Give back the full listing verbatim, apart from its images.

* _MATERIAL_
——————
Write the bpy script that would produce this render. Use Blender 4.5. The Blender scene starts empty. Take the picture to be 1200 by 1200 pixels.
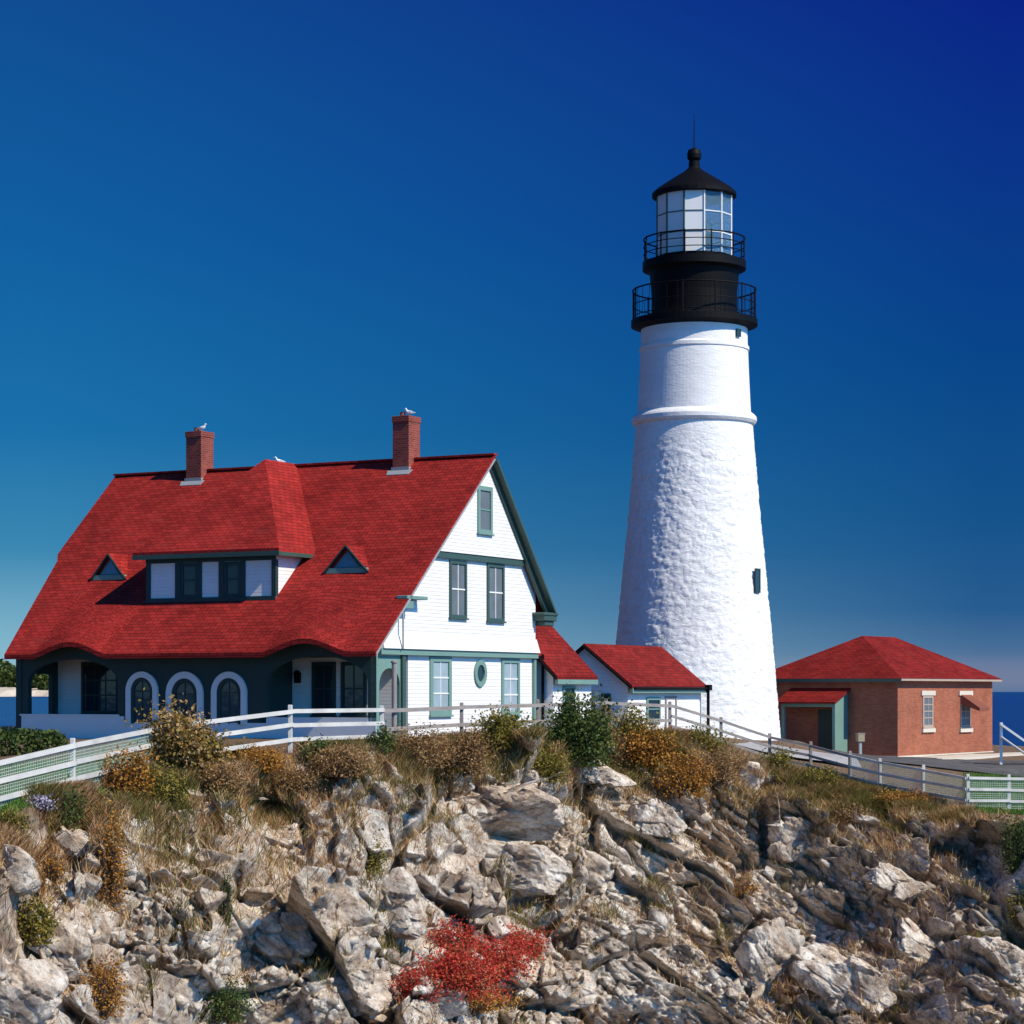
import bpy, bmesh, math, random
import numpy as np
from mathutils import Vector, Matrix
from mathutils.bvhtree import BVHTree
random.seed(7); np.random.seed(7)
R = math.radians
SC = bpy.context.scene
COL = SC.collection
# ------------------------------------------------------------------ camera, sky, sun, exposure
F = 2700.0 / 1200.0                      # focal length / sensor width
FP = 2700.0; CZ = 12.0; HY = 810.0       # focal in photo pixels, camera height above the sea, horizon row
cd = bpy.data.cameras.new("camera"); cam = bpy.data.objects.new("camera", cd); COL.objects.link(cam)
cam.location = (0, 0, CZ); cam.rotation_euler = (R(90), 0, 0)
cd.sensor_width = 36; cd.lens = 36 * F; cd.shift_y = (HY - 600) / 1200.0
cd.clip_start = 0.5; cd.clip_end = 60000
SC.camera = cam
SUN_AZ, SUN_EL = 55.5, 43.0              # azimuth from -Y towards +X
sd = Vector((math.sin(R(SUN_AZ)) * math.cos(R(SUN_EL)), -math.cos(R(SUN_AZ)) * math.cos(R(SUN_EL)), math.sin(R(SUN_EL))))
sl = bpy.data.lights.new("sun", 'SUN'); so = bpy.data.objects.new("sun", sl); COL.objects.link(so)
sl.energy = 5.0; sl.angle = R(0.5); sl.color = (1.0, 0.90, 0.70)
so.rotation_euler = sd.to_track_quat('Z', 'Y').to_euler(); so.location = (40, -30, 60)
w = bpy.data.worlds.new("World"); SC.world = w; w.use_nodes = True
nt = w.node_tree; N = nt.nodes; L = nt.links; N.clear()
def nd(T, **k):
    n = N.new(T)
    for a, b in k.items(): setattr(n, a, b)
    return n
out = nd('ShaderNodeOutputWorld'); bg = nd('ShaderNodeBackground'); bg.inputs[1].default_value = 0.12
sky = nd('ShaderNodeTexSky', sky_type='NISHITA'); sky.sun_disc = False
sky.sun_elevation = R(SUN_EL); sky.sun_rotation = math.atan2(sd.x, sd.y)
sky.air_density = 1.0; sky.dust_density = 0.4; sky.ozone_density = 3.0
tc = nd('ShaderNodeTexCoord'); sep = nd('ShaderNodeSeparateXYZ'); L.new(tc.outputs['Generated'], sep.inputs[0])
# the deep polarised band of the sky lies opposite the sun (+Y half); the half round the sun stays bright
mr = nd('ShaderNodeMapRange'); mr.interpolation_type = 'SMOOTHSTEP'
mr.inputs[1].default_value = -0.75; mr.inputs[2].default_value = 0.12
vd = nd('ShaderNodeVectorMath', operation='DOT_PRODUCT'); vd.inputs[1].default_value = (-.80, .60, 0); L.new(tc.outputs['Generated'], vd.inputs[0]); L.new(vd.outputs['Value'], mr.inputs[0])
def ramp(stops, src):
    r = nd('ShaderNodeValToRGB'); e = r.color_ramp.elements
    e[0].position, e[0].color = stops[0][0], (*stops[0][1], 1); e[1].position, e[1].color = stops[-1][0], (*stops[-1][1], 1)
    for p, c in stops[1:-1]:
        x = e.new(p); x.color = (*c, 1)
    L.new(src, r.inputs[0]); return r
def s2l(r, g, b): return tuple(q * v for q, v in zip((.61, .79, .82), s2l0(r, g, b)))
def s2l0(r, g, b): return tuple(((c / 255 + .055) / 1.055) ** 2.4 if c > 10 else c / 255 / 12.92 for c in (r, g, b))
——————
* _CORRECT RESPONSE_
Write the bpy script that would produce this render. Use Blender 4.5. The Blender scene starts empty. Take the picture to be 1200 by 1200 pixels.
import bpy, bmesh, math, random
import numpy as np
from mathutils import Vector, Matrix
from mathutils.bvhtree import BVHTree
random.seed(7); np.random.seed(7)
R = math.radians
SC = bpy.context.scene
COL = SC.collection
# ------------------------------------------------------------------ camera, sky, sun, exposure
F = 2700.0 / 1200.0                      # focal length / sensor width
FP = 2700.0; CZ = 12.0; HY = 810.0       # focal in photo pixels, camera height above the sea, horizon row
cd = bpy.data.cameras.new("camera"); cam = bpy.data.objects.new("camera", cd); COL.objects.link(cam)
cam.location = (0, 0, CZ); cam.rotation_euler = (R(90), 0, 0)
cd.sensor_width = 36; cd.lens = 36 * F; cd.shift_y = (HY - 600) / 1200.0
cd.clip_start = 0.5; cd.clip_end = 60000
SC.camera = cam
SUN_AZ, SUN_EL = 55.5, 43.0              # azimuth from -Y towards +X
sd = Vector((math.sin(R(SUN_AZ)) * math.cos(R(SUN_EL)), -math.cos(R(SUN_AZ)) * math.cos(R(SUN_EL)), math.sin(R(SUN_EL))))
sl = bpy.data.lights.new("sun", 'SUN'); so = bpy.data.objects.new("sun", sl); COL.objects.link(so)
sl.energy = 5.0; sl.angle = R(0.5); sl.color = (1.0, 0.90, 0.70)
so.rotation_euler = sd.to_track_quat('Z', 'Y').to_euler(); so.location = (40, -30, 60)
w = bpy.data.worlds.new("World"); SC.world = w; w.use_nodes = True
nt = w.node_tree; N = nt.nodes; L = nt.links; N.clear()
def nd(T, **k):
    n = N.new(T)
    for a, b in k.items(): setattr(n, a, b)
    return n
out = nd('ShaderNodeOutputWorld'); bg = nd('ShaderNodeBackground'); bg.inputs[1].default_value = 0.12
sky = nd('ShaderNodeTexSky', sky_type='NISHITA'); sky.sun_disc = False
sky.sun_elevation = R(SUN_EL); sky.sun_rotation = math.atan2(sd.x, sd.y)
sky.air_density = 1.0; sky.dust_density = 0.4; sky.ozone_density = 3.0
tc = nd('ShaderNodeTexCoord'); sep = nd('ShaderNodeSeparateXYZ'); L.new(tc.outputs['Generated'], sep.inputs[0])
# the deep polarised band of the sky lies opposite the sun (+Y half); the half round the sun stays bright
mr = nd('ShaderNodeMapRange'); mr.interpolation_type = 'SMOOTHSTEP'
mr.inputs[1].default_value = -0.75; mr.inputs[2].default_value = 0.12
vd = nd('ShaderNodeVectorMath', operation='DOT_PRODUCT'); vd.inputs[1].default_value = (-.80, .60, 0); L.new(tc.outputs['Generated'], vd.inputs[0]); L.new(vd.outputs['Value'], mr.inputs[0])
def ramp(stops, src):
    r = nd('ShaderNodeValToRGB'); e = r.color_ramp.elements
    e[0].position, e[0].color = stops[0][0], (*stops[0][1], 1); e[1].position, e[1].color = stops[-1][0], (*stops[-1][1], 1)
    for p, c in stops[1:-1]:
        x = e.new(p); x.color = (*c, 1)
    L.new(src, r.inputs[0]); return r
def s2l(r, g, b): return tuple(q * v for q, v in zip((.61, .79, .82), s2l0(r, g, b)))
def s2l0(r, g, b): return tuple(((c / 255 + .055) / 1.055) ** 2.4 if c > 10 else c / 255 / 12.92 for c in (r, g, b))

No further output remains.